(Entries with scene source code)
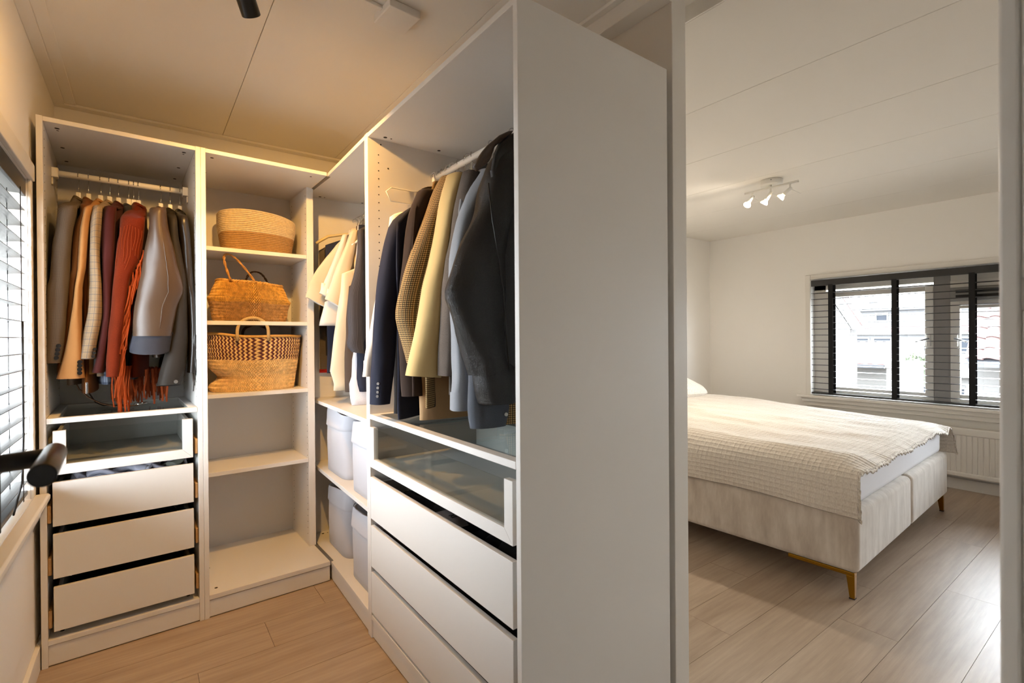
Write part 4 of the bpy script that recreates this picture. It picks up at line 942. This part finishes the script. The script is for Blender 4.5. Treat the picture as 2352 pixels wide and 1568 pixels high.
# socks: little crumpled ribbed tubes
def sock(u, v, z, ang, s, seed, mm, label=None):
    t = thing('sock', label or 'white ribbed sock bundled on the dark clothes in the left drawer', 'sock', pL(u, v, z), TH+ang, 'white socks in the left drawer')
    rings = []
    for i in range(15):
        q = i/14; r = (.020+.012*math.sin(q*2.6+seed)+.006*nz(q*4, seed, 0))*s; c = Vector((lerp(-.045, .045, q)*s, .018*math.sin(q*4+seed)*s, .012*math.sin(q*5+seed*2)*s+.02))
        ring = []
        for j in range(20):
            g = 2*math.pi*j/20; rr = r*(1+.10*(j % 2)+.25*nz(math.cos(g)+seed, math.sin(g), q*4)); ring.append(c+Vector((.006*math.sin(g*2+seed), rr*math.cos(g), rr*.72*math.sin(g))))
        rings.append(ring)
    MB().loft(rings).build('knit', mm, t)
    c = rings[-1]; cc = sum((Vector(p) for p in c), Vector())/20
    MB().loft([c, [cc+(Vector(p)-cc)*1.12+Vector((.008*s, 0, 0)) for p in c], [cc+(Vector(p)-cc)*.8+Vector((.010*s, 0, 0)) for p in c], [cc+(Vector(p)-cc)*.7 for p in c]], 0, False, True).build('ribbed_cuff', mm, t)
SK = stripes('sock_rib', (214, 214, 222), (176, 176, 190), 90)
for i, (u, v, a, s) in enumerate([(-.905, .10, .3, .9), (-.860, .085, -.5, 1.15), (-.815, .12, .8, 1.0), (-.770, .09, -.2, 1.1), (-.725, .12, .5, 1.0), (-.690, .085, -.7, 1.15), (-.650, .11, .2, 1.05)]):
    sock(u, v, .648-.006*(i == 0), a, s*1.15, i*1.7+1, SK, ['smallest white sock, at the left end of the row in the drawer', 'second white sock from the left end of the row in the drawer', 'third white sock from the left end of the row in the drawer', 'white sock in the middle of the row in the drawer', 'white sock just right of the middle of the row in the drawer', 'white sock two places left of the grey green one', 'white sock directly beside the grey green one'][i])
sock(-.618, .10, .650, .9, .9, 15, cloth('grey_green_knit', (120, 122, 112), .9, 300, .2), 'grey green sock at the right end of the row of white socks')
# right drawers
yR = lambda s: -.5356-s
heap('folded_underwear', 'black folded underwear along the upper right drawer', 'clothes', (.25, yR(.25), .51), RZ, .22, .22, .100, mat('black_jersey', (30, 28, 28), .9, var=(60, .4)), 6)
heap('folded_shirts', 'black folded shirts in the right end of the upper drawer', 'clothes', (.25, yR(.76), .51), RZ, .19, .22, .100, mat('black_jersey_b', (22, 22, 24), .9), 7)
wb_ = thing('boxer_shorts', 'grey waistband with black letters lying in the upper right drawer', 'underwear', (.10, -1.068, .618), RZ)
def band_pts(h): return [(-.075, -.055, h-.012), (-.05, -.057, h+.004), (0, -.058, h+.008), (.05, -.057, h+.006), (.075, -.055, h-.010)]
b = MB(); b.loft([[(x, y+dy, z) for (x, y, z) in band_pts(0)] for dy in (0, .05)]+[[(x, y+dy, z-.002) for (x, y, z) in band_pts(0)] for dy in (.05, 0)], 0, False, False, False); b.build('waistband', cloth('waistband_grey', (190, 188, 190), .8, 300, .15), wb_)
tx = bpy.data.curves.new('letters', 'FONT'); tx.body = 'KI'; tx.size = .030; tx.extrude = .0006; tx.align_x = 'CENTER'
tq = bpy.data.objects.new('letters_curve', tx); COL.objects.link(tq); bpy.context.view_layer.update()
tme_ = bpy.data.meshes.new_from_object(tq.evaluated_get(bpy.context.evaluated_depsgraph_get())); bpy.data.objects.remove(tq)
to = bpy.data.objects.new('letters', tme_); COL.objects.link(to); tme_.materials.clear(); tme_.materials.append(M['black']); to.parent = wb_; to.location = (.030, -.045, .0100); to.rotation_euler = (0, 0, R(0))
heap('dark_jeans', 'dark blue and charcoal trousers in the middle right drawer', 'clothes', (.25, yR(.5), .315), RZ, .45, .22, .112, mat('charcoal_twill', (40, 42, 52), .9, var=(12, .5)), 8)
heap('red_sweater', 'dark red sweater in the bottom right drawer', 'clothes', (.25, yR(.20), .125), RZ, .15, .22, .120, mat('crimson_knit', (140, 14, 28), .85), 9)
heap('dark_sweater', 'black sweater beside the red one in the bottom right drawer', 'clothes', (.25, yR(.55), .125), RZ, .17, .22, .120, mat('navy_black_knit', (24, 24, 34), .9), 10)
heap('olive_sweater', 'dark olive sweater at the near end of the bottom right drawer', 'clothes', (.25, yR(.84), .125), RZ, .10, .22, .112, mat('olive_knit', (62, 52, 38), .9), 11)
# belt hanging from the rail and resting on the glass tray
bt = thing('belt', 'brown leather belt drooping onto the glass shelf under the jackets', 'belt', pL(-.86, .2, .911), TH)
def strap(pts, w_, t_):
    pts = [Vector(p) for p in pts]; rings = []
    for i, p in enumerate(pts):
        d = (pts[min(i+1, len(pts)-1)]-pts[max(0, i-1)]).normalized(); s = Vector((0, 1, 0)); n = d.cross(s).normalized(); s = n.cross(d)
        rings.append([p-s*w_-n*t_, p+s*w_-n*t_, p+s*w_+n*t_, p-s*w_+n*t_])
    return MB().loft(rings, 0)
strap([(-.10, 0, .16), (-.094, 0, .125), (-.078, 0, .085), (-.050, 0, .050), (-.010, 0, .022), (.035, 0, .006), (.075, -.01, .004), (.110, -.012, .006)], .013, .0016).build('strap', cloth('belt_brown', (96, 66, 40), .5, 200, .2, spec=.5, sheen=0), bt)
strap([(-.07, .08, .16), (-.066, .08, .11), (-.05, .08, .06), (-.03, .08, .02), (.0, .08, .004), (.06, .05, .004)], .014, .0016).build('strap_loop', cloth('belt_black', (40, 32, 26), .5, 200, .2, sheen=0), bt)
MB().tube([(.100, -.028, .010), (.140, -.028, .013), (.144, -.012, .014), (.140, .004, .013), (.100, .004, .010), (.098, -.012, .010), (.100, -.028, .010)], .0026, 8).build('buckle', M['chrome'], bt)

# ------------------------------------------------------------------ closet ceiling fittings
sp_ = thing('ceiling_spotlight', 'black cylindrical spotlight hanging from the closet ceiling', 'lamp', (-.447, -.765, 2.205))
d = Vector((.35, .62, -.42)).normalized(); c = Vector((0, .0, 0))
a0, a1 = c-d*.115+Vector((-.012, .0, .035)), c+d*.012
ax = (a1-a0).normalized()
s = MB(); s.tube([a0, a0+ax*.002, a1-ax*.002, a1], [.026, .0275, .0275, .0270], 32, 0, True); s.build('housing', M['black'], sp_)
MB().tube([a1-ax*.001, a1+ax*.0008], .024, 28).build('reflector', mat('lamp_lens', (255, 225, 170), .3, **{'Emission Color': (1, .75, .42, 1), 'Emission Strength': 6}), sp_)
MB().tube([a0+ax*.03, a0+ax*.03+Vector((0, 0, .06)), (a0.x, a0.y, ZC-2.205)], .006, 10).build('stem', M['black'], sp_)
jx = thing('junction_box', 'white square junction box on the closet ceiling with a cable channel', 'box', (-.022, -.897, ZC), R(4))
MB().box((-.056, -.060, -.026), (.056, .060, 0)).build('cover', M['ceil'], jx, .003)
MB().box((-.46, -.009, -.012), (-.056, .009, 0)).build('cable_channel', M['ceil'], jx, .002)

# ------------------------------------------------------------------ bedroom: bed
BR = R(2.5); BO = Vector((1.832, -1.618, 0))
def velvet():
    k = N('beige_velvet'); n1 = k.noise(k.coord('Object', (3, 3, 1)), 4.5, 4, .6); n2 = k.noise(k.coord('Object', (1, 1, .25)), 26, 4, .6); n3 = k.noise(k.coord('Object'), 900, 1)
    f = k.math('ADD', k.math('ADD', k.math('MULTIPLY', n1, .55), k.math('MULTIPLY', n2, .40)), k.math('MULTIPLY', n3, .1))
    k.l(k.ramp(f, [(.36, lin((174, 160, 146))), (.52, lin((196, 184, 170))), (.68, lin((214, 204, 192)))]), k.b.inputs['Base Color'])
    k.b.inputs['Roughness'].default_value = .9; k.b.inputs['Sheen Weight'].default_value = .5; k.b.inputs['Specular IOR Level'].default_value = .15; k.bump(n2, .15, .004); return k.m
VEL = velvet()
bed = thing('bed', 'beige velvet box spring bed on brass legs by the bedroom window', 'bed', BO, BR)
def cushion_box(name, a, b, r, m_, parent, seg=4):
    o = box(name, a, b, m_, parent); mo = o.modifiers.new('bevel', 'BEVEL'); mo.width = r; mo.segments = seg
    for p in o.data.polygons: p.use_smooth = True
    wn = o.modifiers.new('wn', 'WEIGHTED_NORMAL'); return o
cushion_box('base', (0, 0, .118), (.896, 2.05, .402), .028, VEL, bed); cushion_box('base', (.904, 0, .118), (1.80, 2.05, .402), .028, VEL, bed)
mtr = cushion_box('mattress', (.028, .030, .396), (1.772, 2.04, .560), .035, mat('mattress_sheet', (222, 220, 222), .85, bump=(6, .25, (1, 1, 2))), bed)
cushion_box('headboard', (0, 2.05, .118), (1.80, 2.12, .95), .03, VEL, bed)
for lx, ly, sx, sy in ((0, 0, 1, 1), (1.80, 0, -1, 1), (0, 2.02, 1, -1), (1.80, 2.02, -1, -1)):
    b = MB(); b.loft([[(lx+sx*x, ly+sy*y, z) for x, y in ((.010, .018), (.010+w_, .018), (.010+w_, .018+w_), (.010, .018+w_))] for z, w_ in ((0, .020), (.004, .021), (.104, .034))], smooth=False)
    b.box((min(lx+sx*.010, lx+sx*.044), min(ly+sy*.018, ly+sy*.30), .102), (max(lx+sx*.010, lx+sx*.044), max(ly+sy*.018, ly+sy*.30), .120))
    o = b.build('leg', M['brassy'], bed, .003)
    MB().box((min(lx+sx*.009, lx+sx*.032), min(ly+sy*.017, ly+sy*.040), 0), (max(lx+sx*.009, lx+sx*.032), max(ly+sy*.017, ly+sy*.040), .004)).build('leg_foot', M['rubber'], o)
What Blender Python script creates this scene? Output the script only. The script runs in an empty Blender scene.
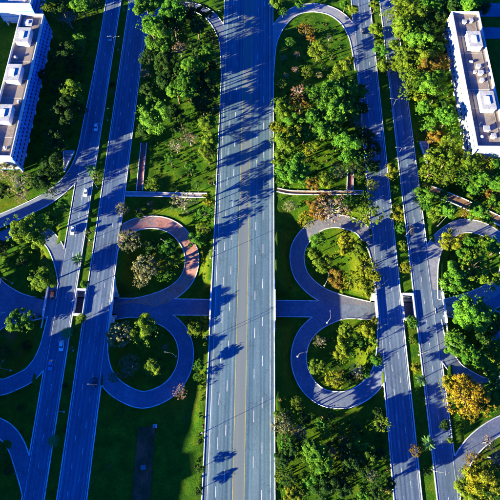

**GOAL:**
Using the entries above, tally how many lines have the word "Blender" in them; write the number and nothing more.

**ANSWER TO THE EXERCISE:**
2